One fateful day, a boy falls out of a tree right in front of Naomi.  She's not sure if he's real or not-real, so she is happy when her friend Lizzie comes by and lets her know that she can indeed see this boy laying unconscious on the ground.  Where Naomi dwells in the quiet places, Lizzie fills the air with her words, which can be both comforting and bothersome at once.  She fusses over the boy when he comes to, and worries after "Finn boy" who says that he is staying up on the hill with the dim Dimmenses.

Finn has awoken something in Naomi, and she finds that she cannot stop thinking about him.  Each time she runs into him she asks Finn about his life, but he would much prefer to talk to Naomi about hers.  He seems odd, however, visiting the folks in town that others normally steer clear of - folks like Crazy Cora, or Witch Wiggins.  When Finn asks Naomi where he can find Elizabeth Scatterding, who just happens to be Naomi's Lizzie, she finds herself consumed with jealousy.

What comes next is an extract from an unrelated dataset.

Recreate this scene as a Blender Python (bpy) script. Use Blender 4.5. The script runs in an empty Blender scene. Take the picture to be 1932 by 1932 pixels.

Meanwhile over in Ireland, Sybil and her caretaker Miss Pilpenny are plotting revenge.  Living at Rook's Orchard, Sybil has enlisted the help of a solicitor to help her with the perfect plan.  There is a Finn boy who used to live there, as well.

Creech has woven together a magical story about family and friendship and the ties that bind.  Each character, no matter how seemingly small is tied to another, and readers will find themselves spell bound from considering the ways in which this is possible in their own lives.   Naomi herself often wonders about the connections between people and places - 


"But I thought about all the things that had to have spun into place in order for us to be alive and for us to be right there, right then.  I thought about the few things we thought we knew and the billions of things we couldn't know, all spinning, whirling out there somehow."  (p 223 arc)


The Great Unexpected is a story that defies categorization in terms of story and of audience.  Found within its pages are mystery and magic, old and young, boys and girls, rich and poor.  I just finished it an hour ago, and I already want to read it again!